Guest article: Managing for unpredictable times

Business, Guest Blog | Mon 18 Feb | Author – Business & Finance

Uncertainty – whether locally or globally – can make it hard for businesses to properly plan, but effective project management could be the solution.

The only thing certain in life is uncertainty. From Brexit to GDPR, we are living in unpredictable times, and as project managers, we need to adapt to ever changing and fast moving environments.

Imagine you were a project manager just three years ago, whose job was to plan the deployment of a new system globally. What global issues would you have needed to prepare for in 2016?

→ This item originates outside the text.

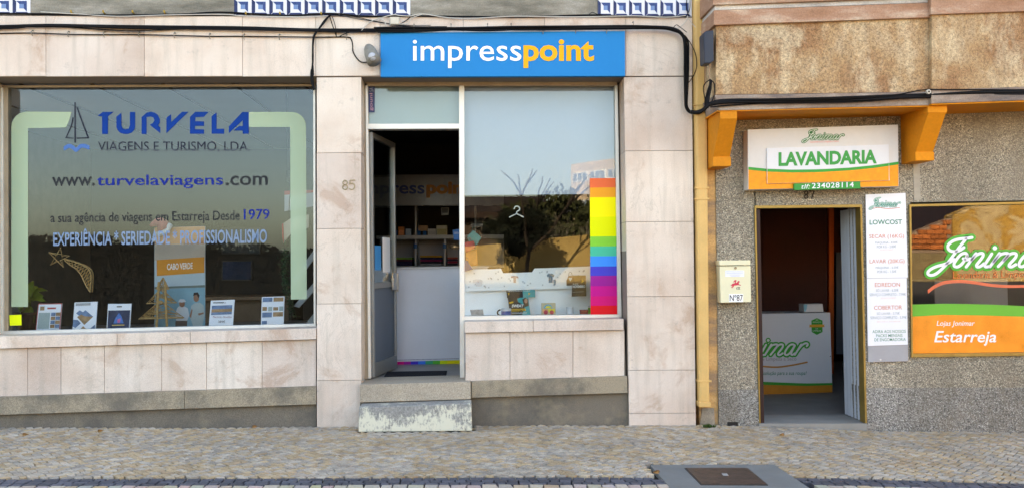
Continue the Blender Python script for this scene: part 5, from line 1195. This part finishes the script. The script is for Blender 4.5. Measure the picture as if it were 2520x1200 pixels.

And then… boom! Brexit creates confusion around EU export tariffs. Bash! GDPR kicks in, resulting in decimation of your company’s contact lists. Wallop! US trade embargoes restrict the countries and companies that can be part of your supply chain.

No one was fully prepared for the events of the last two years, and if we look ahead to the next two years, what will happen? Will uncertainty over global oil supplies see us hit peak oil prices? Will a wave of right-wing political leaders see the breakup of the EU? Will the US-Russian relationship reach boiling point and cause the rest of us to get burned?

The good news is that there is a way to deal with all this uncertainty… project management.

Here are five key tools on dealing with uncertainty, based on project management best practice:

  1. Plan

The need to plan sounds obvious. However, we are all guilty of rushing ahead to start executing a project rather than taking enough time to build a solid plan. Take a big project, and then break it down into a series of bite-sized pieces, which can then be tackled individually.

  1. Triple Constraint

Any plan needs to have a defined schedule (when will it be complete); a defined budget (how much money is available); and a defined scope (how much work is to be done). Those three things must be planned and balanced in a way that will deliver an acceptable level of quality. By remembering this, a project manager will ensure they come up with a realistic plan that can be delivered, rather than a fantasy wish-list.

  1. Identify Risk

Rather than live in optimism, you must think about the things that might go wrong, and then decide what you can do now to prevent those things from happening. Some things can’t be prevented, and that’s when you decide what you can do as a contingency plan.

  1. Monitor & Control

Projects have a beginning and an end. They rarely end exactly how you envisaged – changes will occur that require you to take action, switch stance and adjust your position. Monitoring simply means checking how your project is progressing versus the plan. Control means taking corrective action if you are falling behind the plan. Both things must be done from the start right through to the end of the project.

  1. Act on Lessons Learned

At the end of each project, it can be tempting to just move on to the next one. However, it’s important to learn from our mistakes, and also to celebrate any successes. There are always new challenges to be overcome and new techniques that people discover.

Pat Lucey is President of the Ireland Chapter of Project Management Institute (PMI).